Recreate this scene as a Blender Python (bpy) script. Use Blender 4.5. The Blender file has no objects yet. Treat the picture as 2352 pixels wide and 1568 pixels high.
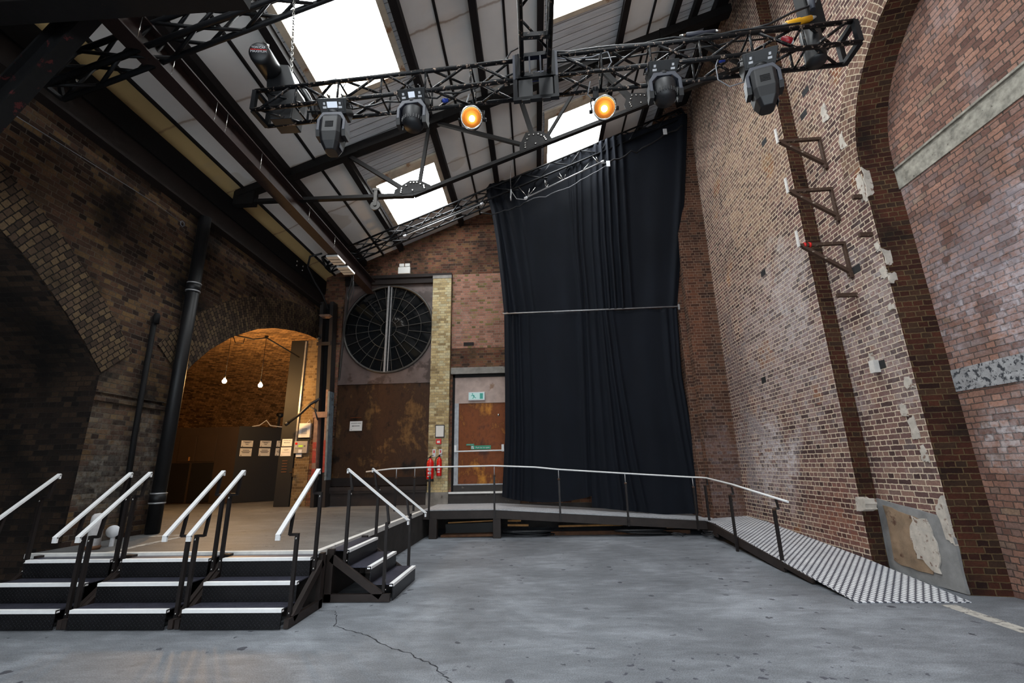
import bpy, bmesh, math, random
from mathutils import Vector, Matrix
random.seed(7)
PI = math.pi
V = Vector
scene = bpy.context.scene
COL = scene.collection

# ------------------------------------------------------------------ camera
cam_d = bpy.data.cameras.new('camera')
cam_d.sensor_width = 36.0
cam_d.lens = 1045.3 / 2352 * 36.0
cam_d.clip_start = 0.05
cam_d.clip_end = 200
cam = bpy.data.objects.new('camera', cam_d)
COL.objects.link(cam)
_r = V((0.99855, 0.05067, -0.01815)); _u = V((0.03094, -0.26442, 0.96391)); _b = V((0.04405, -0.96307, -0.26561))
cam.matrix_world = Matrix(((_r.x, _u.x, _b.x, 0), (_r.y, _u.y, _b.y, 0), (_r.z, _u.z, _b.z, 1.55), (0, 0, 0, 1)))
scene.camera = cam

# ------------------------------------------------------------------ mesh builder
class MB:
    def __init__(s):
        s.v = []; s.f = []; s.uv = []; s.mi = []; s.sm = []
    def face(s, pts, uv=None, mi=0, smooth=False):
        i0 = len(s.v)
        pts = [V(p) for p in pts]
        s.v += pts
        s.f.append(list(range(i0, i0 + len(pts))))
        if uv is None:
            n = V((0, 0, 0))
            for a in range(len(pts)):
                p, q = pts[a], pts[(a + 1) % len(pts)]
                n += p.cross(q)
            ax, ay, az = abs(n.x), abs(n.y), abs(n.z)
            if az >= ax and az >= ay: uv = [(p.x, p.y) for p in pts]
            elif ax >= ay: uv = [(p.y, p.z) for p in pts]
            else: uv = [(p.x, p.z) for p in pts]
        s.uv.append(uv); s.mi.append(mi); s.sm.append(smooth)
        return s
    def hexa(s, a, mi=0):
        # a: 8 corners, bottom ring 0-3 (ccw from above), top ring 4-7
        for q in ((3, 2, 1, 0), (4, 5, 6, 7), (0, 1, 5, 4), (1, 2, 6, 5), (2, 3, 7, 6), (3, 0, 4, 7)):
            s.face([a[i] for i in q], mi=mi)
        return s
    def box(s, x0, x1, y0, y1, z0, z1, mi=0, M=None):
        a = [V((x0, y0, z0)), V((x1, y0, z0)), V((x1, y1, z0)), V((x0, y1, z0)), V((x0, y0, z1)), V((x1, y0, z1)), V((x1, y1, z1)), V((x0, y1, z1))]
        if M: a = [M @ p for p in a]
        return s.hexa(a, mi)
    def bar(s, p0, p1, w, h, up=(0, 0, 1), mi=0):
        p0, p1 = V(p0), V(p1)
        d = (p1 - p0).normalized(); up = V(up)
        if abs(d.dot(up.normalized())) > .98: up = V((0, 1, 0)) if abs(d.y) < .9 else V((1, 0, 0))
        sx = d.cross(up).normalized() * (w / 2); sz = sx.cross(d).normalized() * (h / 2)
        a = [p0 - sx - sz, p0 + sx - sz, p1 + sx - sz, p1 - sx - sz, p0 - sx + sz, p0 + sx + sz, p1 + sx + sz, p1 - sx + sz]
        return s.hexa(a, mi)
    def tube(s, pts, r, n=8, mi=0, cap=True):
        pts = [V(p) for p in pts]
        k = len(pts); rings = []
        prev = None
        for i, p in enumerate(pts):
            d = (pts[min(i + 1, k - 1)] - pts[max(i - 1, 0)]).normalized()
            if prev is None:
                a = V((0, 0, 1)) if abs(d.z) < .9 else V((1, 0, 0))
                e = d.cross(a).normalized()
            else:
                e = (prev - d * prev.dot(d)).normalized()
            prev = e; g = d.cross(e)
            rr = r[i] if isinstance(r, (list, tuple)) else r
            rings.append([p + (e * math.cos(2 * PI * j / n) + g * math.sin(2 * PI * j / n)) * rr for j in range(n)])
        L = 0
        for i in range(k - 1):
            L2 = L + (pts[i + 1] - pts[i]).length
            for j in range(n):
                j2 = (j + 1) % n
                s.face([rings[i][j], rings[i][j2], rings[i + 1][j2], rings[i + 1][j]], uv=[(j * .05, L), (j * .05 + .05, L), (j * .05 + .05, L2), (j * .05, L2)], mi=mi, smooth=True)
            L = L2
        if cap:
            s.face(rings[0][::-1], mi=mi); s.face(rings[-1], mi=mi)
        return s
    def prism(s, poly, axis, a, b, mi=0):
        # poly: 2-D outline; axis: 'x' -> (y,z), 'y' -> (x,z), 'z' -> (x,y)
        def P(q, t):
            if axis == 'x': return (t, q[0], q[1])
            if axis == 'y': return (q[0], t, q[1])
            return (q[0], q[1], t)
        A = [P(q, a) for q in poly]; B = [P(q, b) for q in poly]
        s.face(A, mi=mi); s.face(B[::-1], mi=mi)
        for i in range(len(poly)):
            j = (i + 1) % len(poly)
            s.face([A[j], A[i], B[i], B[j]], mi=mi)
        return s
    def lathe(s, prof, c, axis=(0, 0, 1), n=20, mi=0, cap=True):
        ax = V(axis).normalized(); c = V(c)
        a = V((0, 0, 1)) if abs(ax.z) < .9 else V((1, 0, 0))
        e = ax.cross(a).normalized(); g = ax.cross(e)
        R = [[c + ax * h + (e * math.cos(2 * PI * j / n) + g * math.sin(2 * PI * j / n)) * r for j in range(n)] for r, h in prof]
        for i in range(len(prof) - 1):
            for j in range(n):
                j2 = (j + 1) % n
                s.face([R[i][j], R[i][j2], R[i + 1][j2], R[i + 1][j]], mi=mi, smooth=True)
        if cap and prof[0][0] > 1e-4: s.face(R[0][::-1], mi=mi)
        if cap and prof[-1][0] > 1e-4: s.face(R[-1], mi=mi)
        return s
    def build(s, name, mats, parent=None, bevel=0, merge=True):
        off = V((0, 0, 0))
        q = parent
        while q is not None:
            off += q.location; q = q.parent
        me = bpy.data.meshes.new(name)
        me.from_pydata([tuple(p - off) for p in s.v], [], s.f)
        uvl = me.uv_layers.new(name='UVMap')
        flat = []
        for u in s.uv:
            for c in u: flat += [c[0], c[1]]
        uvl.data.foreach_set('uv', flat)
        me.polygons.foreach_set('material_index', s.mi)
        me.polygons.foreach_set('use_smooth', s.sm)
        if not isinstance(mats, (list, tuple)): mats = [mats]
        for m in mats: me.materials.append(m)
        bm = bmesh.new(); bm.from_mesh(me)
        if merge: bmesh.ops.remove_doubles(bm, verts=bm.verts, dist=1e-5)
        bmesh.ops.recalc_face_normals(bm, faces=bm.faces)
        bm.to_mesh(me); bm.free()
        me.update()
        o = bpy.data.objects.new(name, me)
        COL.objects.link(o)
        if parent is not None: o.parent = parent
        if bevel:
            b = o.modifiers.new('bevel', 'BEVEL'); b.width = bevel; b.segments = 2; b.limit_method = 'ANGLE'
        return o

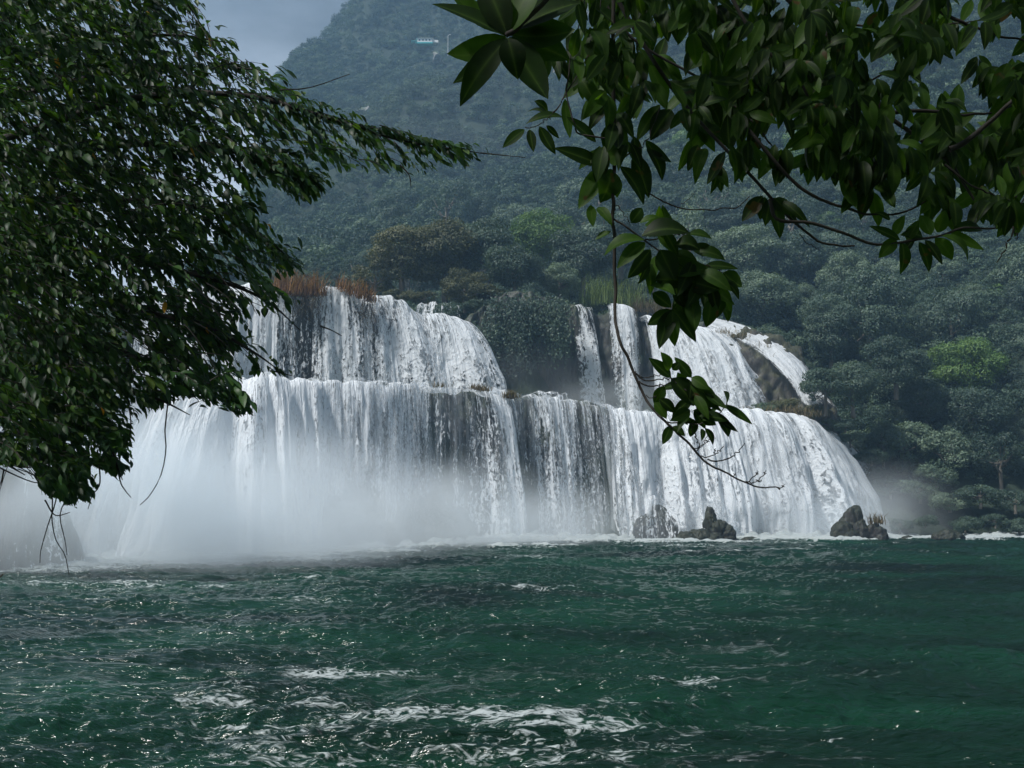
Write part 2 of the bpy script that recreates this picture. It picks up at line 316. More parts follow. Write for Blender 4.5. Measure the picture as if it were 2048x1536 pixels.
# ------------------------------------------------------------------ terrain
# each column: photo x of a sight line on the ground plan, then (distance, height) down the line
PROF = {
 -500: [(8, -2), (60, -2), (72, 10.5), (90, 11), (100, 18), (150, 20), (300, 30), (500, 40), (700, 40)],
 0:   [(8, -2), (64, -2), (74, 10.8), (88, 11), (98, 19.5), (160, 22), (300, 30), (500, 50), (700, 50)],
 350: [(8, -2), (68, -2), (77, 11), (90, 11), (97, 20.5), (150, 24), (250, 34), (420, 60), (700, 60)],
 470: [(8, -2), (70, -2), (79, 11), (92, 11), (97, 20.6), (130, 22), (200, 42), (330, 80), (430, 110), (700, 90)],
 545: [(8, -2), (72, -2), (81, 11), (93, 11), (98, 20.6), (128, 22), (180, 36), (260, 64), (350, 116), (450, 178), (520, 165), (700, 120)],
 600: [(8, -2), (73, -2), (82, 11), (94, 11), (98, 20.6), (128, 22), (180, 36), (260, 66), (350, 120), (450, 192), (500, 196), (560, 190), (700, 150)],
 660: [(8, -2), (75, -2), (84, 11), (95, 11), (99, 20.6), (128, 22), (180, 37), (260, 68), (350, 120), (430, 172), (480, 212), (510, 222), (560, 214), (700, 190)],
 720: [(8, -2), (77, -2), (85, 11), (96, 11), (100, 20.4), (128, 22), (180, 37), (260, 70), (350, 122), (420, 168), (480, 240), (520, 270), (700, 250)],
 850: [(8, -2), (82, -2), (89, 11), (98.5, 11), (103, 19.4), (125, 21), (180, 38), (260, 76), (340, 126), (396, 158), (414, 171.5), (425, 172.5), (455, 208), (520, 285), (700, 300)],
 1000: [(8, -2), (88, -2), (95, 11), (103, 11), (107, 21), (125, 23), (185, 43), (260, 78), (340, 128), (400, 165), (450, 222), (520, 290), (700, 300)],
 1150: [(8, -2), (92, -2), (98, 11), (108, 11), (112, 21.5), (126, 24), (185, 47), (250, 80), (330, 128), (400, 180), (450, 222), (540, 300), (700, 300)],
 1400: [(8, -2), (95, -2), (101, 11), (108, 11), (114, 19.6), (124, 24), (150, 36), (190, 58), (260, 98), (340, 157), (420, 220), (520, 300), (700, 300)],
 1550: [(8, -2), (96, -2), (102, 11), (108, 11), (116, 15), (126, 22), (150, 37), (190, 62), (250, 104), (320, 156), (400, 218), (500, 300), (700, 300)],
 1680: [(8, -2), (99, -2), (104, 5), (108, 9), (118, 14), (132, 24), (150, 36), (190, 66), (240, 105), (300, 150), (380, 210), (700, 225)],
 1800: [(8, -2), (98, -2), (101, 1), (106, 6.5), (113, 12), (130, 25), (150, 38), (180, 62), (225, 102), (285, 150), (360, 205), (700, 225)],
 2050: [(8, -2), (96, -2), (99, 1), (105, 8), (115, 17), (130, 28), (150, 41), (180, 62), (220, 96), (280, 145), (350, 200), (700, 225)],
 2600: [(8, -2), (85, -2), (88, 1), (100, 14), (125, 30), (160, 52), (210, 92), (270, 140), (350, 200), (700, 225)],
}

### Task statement
Set down again, exactly, the lines of the material above from its first line to the one with "COL = scene.collection", inclusive. Leave the pictures out.

### Final result
Recreate this scene as a Blender Python (bpy) script. Use Blender 4.5. The Blender file has no objects yet. Treat the picture as 2352 pixels wide and 1568 pixels high.
import bpy, bmesh, math, random
from mathutils import Vector, Matrix
random.seed(7)
PI = math.pi
V = Vector
scene = bpy.context.scene
COL = scene.collection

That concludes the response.